The story of Victor Frankenstein and his Creation is not nearly as terrifying as the reason it was written. Frankenstein is a groundbreaking work of science fiction and a revolutionary addition to gothic horror, exploring the deadly misadventures of a mad scientist and his sentient Creation through a series of letters from an adventurer to his sister. The story has much more to offer than just entertainment, however. When read critically, a message from Mary Shelley is found hidden within the characters, the setting, and the plot. She cautions readers against the reckless pursuit of passion at the cost of human connections. In her 1966 essay “Against Interpretation,” Susan Sontag asserts that “To interpret is to impoverish, to deplete the world – in order to set up a shadow world of ‘meanings’” (4). But refusing to interpret art dismisses the significance of art and how it came to be. While it’s true that art can be enjoyed without interpretation, investigating the meaning that spurred the creation of art inspires more appreciation for works. Like many other readers of Frankenstein, I was enthralled by the incredible plot and execution of the novel. But after taking time to learn about Shelley’s life and taking time to analyze the novel’s elements, the book was far more moving than it was without this additional context. Frankenstein demonstrates that in order to grasp the full value of art, it must be both experienced and interpreted.

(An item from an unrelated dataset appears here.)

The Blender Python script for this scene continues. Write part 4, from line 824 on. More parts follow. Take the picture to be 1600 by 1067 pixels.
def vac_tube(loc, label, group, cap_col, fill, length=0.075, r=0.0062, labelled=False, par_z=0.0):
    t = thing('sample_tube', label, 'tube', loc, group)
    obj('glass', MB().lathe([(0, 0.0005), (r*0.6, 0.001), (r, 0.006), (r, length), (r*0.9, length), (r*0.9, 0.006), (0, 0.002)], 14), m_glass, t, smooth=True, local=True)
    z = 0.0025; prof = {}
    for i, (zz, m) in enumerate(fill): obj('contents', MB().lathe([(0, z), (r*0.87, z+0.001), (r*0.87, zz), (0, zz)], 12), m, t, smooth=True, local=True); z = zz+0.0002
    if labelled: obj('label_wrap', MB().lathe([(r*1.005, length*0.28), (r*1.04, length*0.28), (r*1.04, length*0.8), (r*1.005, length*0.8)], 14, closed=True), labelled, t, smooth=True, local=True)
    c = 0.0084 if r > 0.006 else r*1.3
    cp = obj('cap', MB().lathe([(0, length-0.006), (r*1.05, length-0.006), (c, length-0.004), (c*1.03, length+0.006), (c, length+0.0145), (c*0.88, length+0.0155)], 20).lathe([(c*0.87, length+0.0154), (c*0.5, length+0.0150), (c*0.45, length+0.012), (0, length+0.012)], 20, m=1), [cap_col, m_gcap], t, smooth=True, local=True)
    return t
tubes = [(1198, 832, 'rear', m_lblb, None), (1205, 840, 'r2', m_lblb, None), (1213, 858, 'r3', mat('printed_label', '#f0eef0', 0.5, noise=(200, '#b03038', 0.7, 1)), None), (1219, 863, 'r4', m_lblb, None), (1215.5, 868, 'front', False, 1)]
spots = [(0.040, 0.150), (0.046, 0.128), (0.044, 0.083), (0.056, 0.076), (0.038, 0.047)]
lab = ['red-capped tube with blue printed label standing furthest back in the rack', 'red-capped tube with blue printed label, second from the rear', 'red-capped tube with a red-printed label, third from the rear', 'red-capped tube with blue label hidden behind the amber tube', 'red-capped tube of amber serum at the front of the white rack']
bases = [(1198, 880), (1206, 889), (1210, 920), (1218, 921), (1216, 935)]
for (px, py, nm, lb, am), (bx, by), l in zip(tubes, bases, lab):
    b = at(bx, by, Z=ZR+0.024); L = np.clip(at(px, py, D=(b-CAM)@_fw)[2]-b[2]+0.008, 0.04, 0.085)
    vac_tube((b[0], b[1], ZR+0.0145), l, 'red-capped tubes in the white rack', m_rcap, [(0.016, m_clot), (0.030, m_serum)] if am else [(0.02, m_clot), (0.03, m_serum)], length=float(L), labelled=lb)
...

The moral lesson Frankenstein offers stems directly from Shelley’s lived experiences and becomes even more potent when it is interpreted. When she was sixteen, she ran off to France withher future husband, Percy Shelley, despite her young age and his being married to another woman. Scandalized by the ordeal, her father disowned her and she was ostracized by society. Shelley grew isolated from the community she grew up in and rumors of her affair prevented her from easily making new friends. Her teenage decision to forgo convention in favor of desire led to her social seclusion which lingered for the rest of her life, a situation mimicked by Victor to his Creation in Frankenstein. Like Shelley, Victor Frankenstein’s passion forces him into solitude and leaves him yearning for companionship. He pines for the days of his youth, when he was surrounded by friends and family, and desperately mourns their separation throughout the novel. The Creation, once abandoned by Victor, understands isolation is the cruelest torture one can experience in life. Shelley warns the reader of the social isolation that follows the blind pursuit of passion through the depressed state of Victor and the barbaric actions. Uncovering her historical circumstances reveals the motivation Shelley felt when writing Frankenstein and explains why so many are touched by the novel. Frankenstein is a way of conveying the pain she experienced and to urge others from making the same mistakes she did.

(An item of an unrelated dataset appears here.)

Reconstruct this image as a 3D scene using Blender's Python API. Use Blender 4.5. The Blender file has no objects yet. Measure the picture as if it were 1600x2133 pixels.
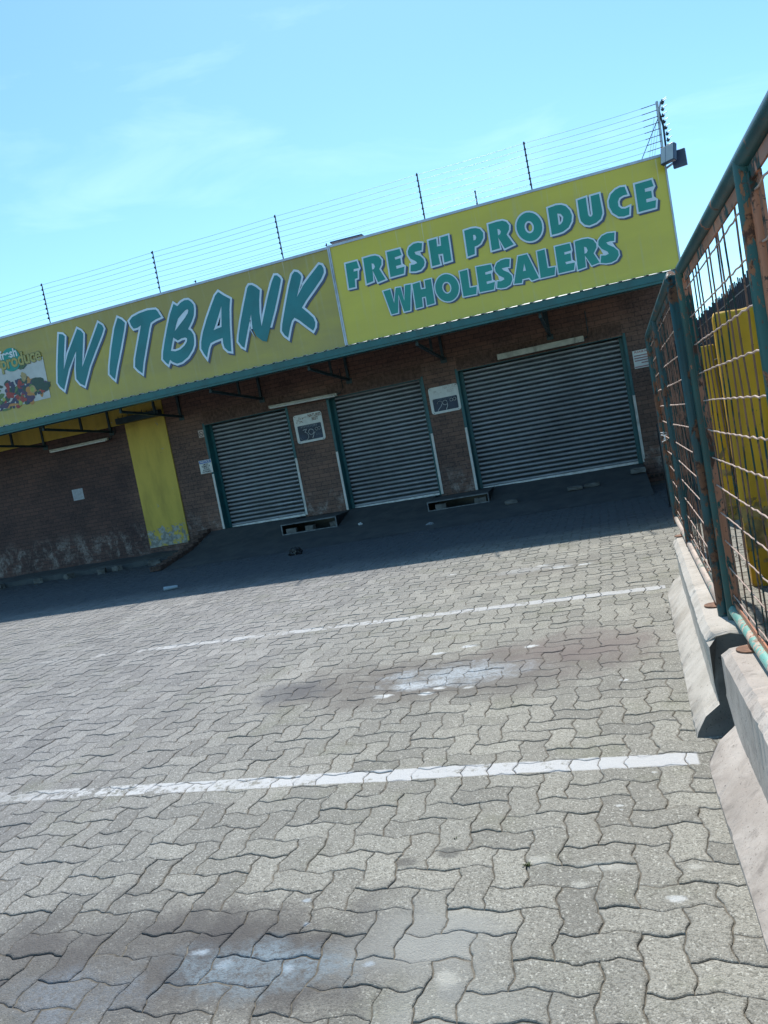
import bpy, bmesh, math, random
from mathutils import Matrix, Vector, noise as mnoise
R = math.radians
random.seed(7)
scene = bpy.context.scene

# ------------------------------------------------------------------ camera
CAMX = ((0.945489, 0.26871, -0.183969), (-0.155807, -0.122806, -0.980124), (-0.285962, 0.95536, -0.074245))
cd = bpy.data.cameras.new('camera')
cam = bpy.data.objects.new('camera', cd)
scene.collection.objects.link(cam)
r_, d_, f_ = [Vector(v) for v in CAMX]
m3 = Matrix((r_, -d_, -f_)).transposed()
cam.matrix_world = Matrix.Translation((0, 0, 1.40)) @ m3.to_4x4()
cd.sensor_fit = 'VERTICAL'
cd.sensor_height = 36.0
cd.lens = 1601.5 / 2133.0 * 36.0
cd.clip_start = 0.05
cd.clip_end = 2000
scene.camera = cam

# ------------------------------------------------------------------ light
SUN_EL, SUN_AZ = 54.8, -12.0           # azimuth measured from +Y towards +X
scene.view_settings.view_transform = 'Standard'
scene.view_settings.look = 'None'
scene.view_settings.gamma = 1
scene.view_settings.exposure = 0.35
scene.cycles.max_bounces = 8
scene.cycles.diffuse_bounces = 4
world = bpy.data.worlds.new('World')
scene.world = world
world.use_nodes = True
wt = world.node_tree
wt.nodes.clear()
wo = wt.nodes.new('ShaderNodeOutputWorld')
bg = wt.nodes.new('ShaderNodeBackground')
sky = wt.nodes.new('ShaderNodeTexSky')
sky.sky_type = 'NISHITA'
sky.sun_disc = False
sky.sun_elevation = R(SUN_EL)
sky.sun_rotation = R(SUN_AZ)
sky.altitude = 1500
sky.air_density = 1.0
sky.dust_density = 0.6
sky.ozone_density = 2.0
tint = wt.nodes.new('ShaderNodeMix'); tint.data_type = 'RGBA'; tint.blend_type = 'MULTIPLY'
tint.inputs[0].default_value = 1.0
tint.inputs[7].default_value = (1.06, 1.43, 1.38, 1)
wt.links.new(sky.outputs[0], tint.inputs[6])
# thin high cloud wisps
tc = wt.nodes.new('ShaderNodeTexCoord')
mp = wt.nodes.new('ShaderNodeMapping')
mp.inputs['Scale'].default_value = (2.2, 2.2, 9.0)
mp.inputs['Rotation'].default_value = (0.0, R(14), R(0))
wt.links.new(tc.outputs['Generated'], mp.inputs[0])
nz = wt.nodes.new('ShaderNodeTexNoise')
nz.inputs['Scale'].default_value = 1.7; nz.inputs['Detail'].default_value = 7; nz.inputs['Roughness'].default_value = 0.55
nz.inputs['Distortion'].default_value = 0.5
wt.links.new(mp.outputs[0], nz.inputs[0])
cr = wt.nodes.new('ShaderNodeMapRange')
cr.inputs[1].default_value = 0.52; cr.inputs[2].default_value = 0.85; cr.inputs[3].default_value = 0.0; cr.inputs[4].default_value = 0.17
wt.links.new(nz.outputs[0], cr.inputs[0])
cm = wt.nodes.new('ShaderNodeMix'); cm.data_type = 'RGBA'
cm.inputs[7].default_value = (8.5, 11.0, 11.5, 1)
wt.links.new(cr.outputs[0], cm.inputs[0]); wt.links.new(tint.outputs[2], cm.inputs[6])
wt.links.new(cm.outputs[2], bg.inputs[0])
bg.inputs[1].default_value = 0.135
wt.links.new(bg.outputs[0], wo.inputs[0])
sd = bpy.data.lights.new('sun', 'SUN')
sd.energy = 4.6; sd.angle = R(0.53); sd.color = (1.0, 0.95, 0.87)
sun = bpy.data.objects.new('sun', sd)
scene.collection.objects.link(sun)
sdir = Vector((math.cos(R(SUN_EL)) * math.sin(R(SUN_AZ)), math.cos(R(SUN_EL)) * math.cos(R(SUN_AZ)), math.sin(R(SUN_EL))))
sun.rotation_euler = sdir.to_track_quat('Z', 'Y').to_euler()
sun.location = (0, 20, 30)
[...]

Interpretation of the subtler details in Frankenstein reveals the immersive environment the novel had, an additional goal of reinforcing Shelley’s message of warning. Frankenstein opens in the deep arctic, far north of any civilization. Apart from an anti-social crew, adventurer Robert Watson, who narrates the story, is completely alone on his journey, far away from everyone he loves. The isolation and bleakness of the setting casts the characters in a depressed and regretful light which displays that they got to this point through a series of poor decisions. Throughout the novel, readers are presented with numerous depictions of lightning and electricity. Lightning is seen striking when Victor is at his most desperate and passionate: when he first goes off to school to learn natural science, when he brings the Creation to life, and when he decides to hunt the Creation down. An association is drawn between the displays for dangerous elemental power and aberate motivation, an ominous foreshadowing of the ruin that will come. Victor’s passion-driven desperation is shared with Watson and the Creation as the story progresses, subtly signifying that destruction awaits those who heedlessly give in to their obsessions. Each character’s obsessions bring about their demise, save for Watson who chooses to end his journey in favor of returning to his home. Frankenstein revolves around themes of unbridled enthusiasm ruining lives, both explicitly and implicitly expressing this through symbolism.

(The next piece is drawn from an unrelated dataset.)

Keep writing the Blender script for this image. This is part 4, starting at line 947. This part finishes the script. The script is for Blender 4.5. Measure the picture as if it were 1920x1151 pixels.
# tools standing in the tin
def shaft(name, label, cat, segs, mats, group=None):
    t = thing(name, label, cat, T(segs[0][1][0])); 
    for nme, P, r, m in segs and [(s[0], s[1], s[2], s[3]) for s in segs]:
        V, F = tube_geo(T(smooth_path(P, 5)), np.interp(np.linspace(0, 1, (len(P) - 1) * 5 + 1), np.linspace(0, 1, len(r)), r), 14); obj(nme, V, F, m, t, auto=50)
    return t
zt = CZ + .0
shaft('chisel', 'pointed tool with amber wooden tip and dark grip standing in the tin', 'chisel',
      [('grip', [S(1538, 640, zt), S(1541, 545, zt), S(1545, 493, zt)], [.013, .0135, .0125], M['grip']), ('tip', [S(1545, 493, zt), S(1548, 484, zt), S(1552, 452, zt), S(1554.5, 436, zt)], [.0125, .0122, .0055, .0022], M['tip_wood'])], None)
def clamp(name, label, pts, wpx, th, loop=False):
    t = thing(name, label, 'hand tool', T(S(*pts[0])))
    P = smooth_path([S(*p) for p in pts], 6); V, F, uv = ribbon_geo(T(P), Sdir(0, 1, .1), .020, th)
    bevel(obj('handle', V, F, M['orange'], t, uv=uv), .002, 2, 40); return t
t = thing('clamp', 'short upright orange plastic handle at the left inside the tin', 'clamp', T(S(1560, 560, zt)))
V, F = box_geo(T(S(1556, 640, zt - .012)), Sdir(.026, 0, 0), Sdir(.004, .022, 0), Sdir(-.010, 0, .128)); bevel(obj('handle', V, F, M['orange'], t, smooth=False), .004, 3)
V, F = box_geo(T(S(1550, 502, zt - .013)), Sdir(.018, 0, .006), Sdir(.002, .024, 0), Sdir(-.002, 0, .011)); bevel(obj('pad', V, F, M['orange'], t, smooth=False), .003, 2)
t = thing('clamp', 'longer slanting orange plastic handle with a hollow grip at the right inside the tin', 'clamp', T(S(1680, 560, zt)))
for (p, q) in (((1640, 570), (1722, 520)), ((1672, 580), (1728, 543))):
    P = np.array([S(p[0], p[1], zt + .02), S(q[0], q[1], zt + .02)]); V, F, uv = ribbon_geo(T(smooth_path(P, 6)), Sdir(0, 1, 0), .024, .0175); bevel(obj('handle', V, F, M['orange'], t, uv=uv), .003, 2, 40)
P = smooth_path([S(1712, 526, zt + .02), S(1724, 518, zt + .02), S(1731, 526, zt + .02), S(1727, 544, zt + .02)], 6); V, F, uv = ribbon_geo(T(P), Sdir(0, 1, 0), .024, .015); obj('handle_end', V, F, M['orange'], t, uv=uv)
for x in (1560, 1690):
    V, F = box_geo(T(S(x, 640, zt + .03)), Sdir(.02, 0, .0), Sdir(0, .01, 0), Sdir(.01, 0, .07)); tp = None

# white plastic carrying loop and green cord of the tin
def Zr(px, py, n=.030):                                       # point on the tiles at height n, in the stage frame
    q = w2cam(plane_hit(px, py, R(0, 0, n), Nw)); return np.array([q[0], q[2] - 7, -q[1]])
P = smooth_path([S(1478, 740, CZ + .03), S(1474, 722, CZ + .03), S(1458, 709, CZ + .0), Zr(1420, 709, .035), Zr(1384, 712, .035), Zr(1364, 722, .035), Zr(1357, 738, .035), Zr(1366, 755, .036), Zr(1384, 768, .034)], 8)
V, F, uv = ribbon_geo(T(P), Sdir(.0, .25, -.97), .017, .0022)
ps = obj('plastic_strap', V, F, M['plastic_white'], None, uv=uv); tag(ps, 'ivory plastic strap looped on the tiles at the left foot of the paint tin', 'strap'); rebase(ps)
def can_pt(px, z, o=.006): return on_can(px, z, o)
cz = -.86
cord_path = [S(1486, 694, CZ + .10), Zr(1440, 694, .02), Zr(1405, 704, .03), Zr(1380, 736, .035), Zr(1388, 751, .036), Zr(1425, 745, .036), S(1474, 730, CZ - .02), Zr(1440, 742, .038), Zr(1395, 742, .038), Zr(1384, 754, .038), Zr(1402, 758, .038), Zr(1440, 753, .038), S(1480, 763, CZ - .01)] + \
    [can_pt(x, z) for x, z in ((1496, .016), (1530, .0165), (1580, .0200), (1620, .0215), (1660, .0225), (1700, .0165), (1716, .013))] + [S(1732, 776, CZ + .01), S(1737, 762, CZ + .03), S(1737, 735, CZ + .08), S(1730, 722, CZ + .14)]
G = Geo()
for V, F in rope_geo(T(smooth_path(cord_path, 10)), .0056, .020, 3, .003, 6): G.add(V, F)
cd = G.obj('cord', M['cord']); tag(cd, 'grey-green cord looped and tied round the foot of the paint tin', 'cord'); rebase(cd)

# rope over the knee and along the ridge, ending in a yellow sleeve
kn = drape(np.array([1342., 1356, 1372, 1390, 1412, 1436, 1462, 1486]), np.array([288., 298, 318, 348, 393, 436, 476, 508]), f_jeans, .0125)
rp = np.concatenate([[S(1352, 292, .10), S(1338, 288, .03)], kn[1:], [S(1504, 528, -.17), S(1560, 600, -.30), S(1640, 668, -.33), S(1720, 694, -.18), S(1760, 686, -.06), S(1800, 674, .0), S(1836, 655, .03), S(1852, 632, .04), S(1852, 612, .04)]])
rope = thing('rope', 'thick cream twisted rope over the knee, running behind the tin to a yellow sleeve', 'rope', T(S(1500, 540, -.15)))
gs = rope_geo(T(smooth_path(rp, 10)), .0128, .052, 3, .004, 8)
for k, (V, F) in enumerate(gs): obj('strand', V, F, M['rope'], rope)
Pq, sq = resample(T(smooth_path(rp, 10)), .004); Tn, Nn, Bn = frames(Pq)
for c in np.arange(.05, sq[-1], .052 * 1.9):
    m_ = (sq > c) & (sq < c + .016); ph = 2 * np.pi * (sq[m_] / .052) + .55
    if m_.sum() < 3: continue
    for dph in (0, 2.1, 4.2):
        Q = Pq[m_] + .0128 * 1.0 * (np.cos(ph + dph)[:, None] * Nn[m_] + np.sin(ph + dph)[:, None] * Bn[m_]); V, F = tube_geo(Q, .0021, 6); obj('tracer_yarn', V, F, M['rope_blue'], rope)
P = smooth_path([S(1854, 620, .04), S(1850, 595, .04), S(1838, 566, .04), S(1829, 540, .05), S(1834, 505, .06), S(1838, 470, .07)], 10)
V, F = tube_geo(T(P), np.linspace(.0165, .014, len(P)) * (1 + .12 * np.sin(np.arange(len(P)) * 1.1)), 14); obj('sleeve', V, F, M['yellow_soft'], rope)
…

Equally important to interpretation of Frankenstein are the forms through which the story is presented. The mediums employed by an artist to express their messages and stories is no accident. Sontag explains that “The function of criticism should be to show how it is what it is, even that it is what it is, rather than to show what it means” (10), detailing the crucial role presentation and context has on art. She asks critics to consider the form artists employ and that is what truly makes art powerful. Shelley could have communicated her warning to the world in a hundred different ways, but few would have been as effective as her choice of a novel, specifically one published without accreditation. In early 17th century England, approximately half of the people were literate and able to read. That number was much  higher among the community in which Shelley grew up – one of scholars and scientists – who most needed to recognize what isolation does to people.  Frankenstein was originally published anonymously, bypassing potential biases Shelley’s audience may have had about reading a novel written by her – or by a woman in general. Through the fictional nature of the story, Shelley was able to abstract the specific experiences she went through just enough to make them applicable to a more general audience. No personal biases against her could impact the reader’s opinion of the work. Additionally Frankenstein is a classic epistolary novel, written entirely as letters from the adventurer Robert Watson to his sister as he travels farther and farther north in search of a new discovery. In his letters, he expresses that it is likely the letters he writes will never reach his sister, but he writes them anyway. Writing these letters shows the reader that Watson is desperate for any kind of companionship as chasing his passions has left him isolated and lonely. The letters indirectly tell the readers they too will end up sending hopeless messages to the loved ones they left behind if they allow obsession to control them. The form Frankenstein employs allows for the greatest number of people to be warned of what happens when passion is not complemented by caution.

Interpretation does not inherently hinder art. In fact, as evident from Frankenstein, interpretation can bolster the value of a piece. The true beauty of Frankenstein cannot be seen until the context under which Shelley made the novel is acknowledged. Sontag argues that “In place of a hermeneutics we need an erotics of art” (10), expressing that the beauty of art comes from experiencing it instead of interpreting it, and that interpretation inherently inhibits the power art possesses. But Frankenstein is a desperate plea for inclusion and a caution against obsession that can only be seen when the format and historical context of the novel is understood. Recognizing the haunting expression of pain reflected through the novel is more anxiety-inducing than a tale with no meaning. Interpretation and physical form in equal measure enhance the innate power of art.

Works Cited

Shelley, Mary Wolstoncraft. Frankenstein. Penguin Classics, 2012.

Sontag, Susan. “Against Interpretation.” Against Interpretation, Picador, 1966, pp.1-10.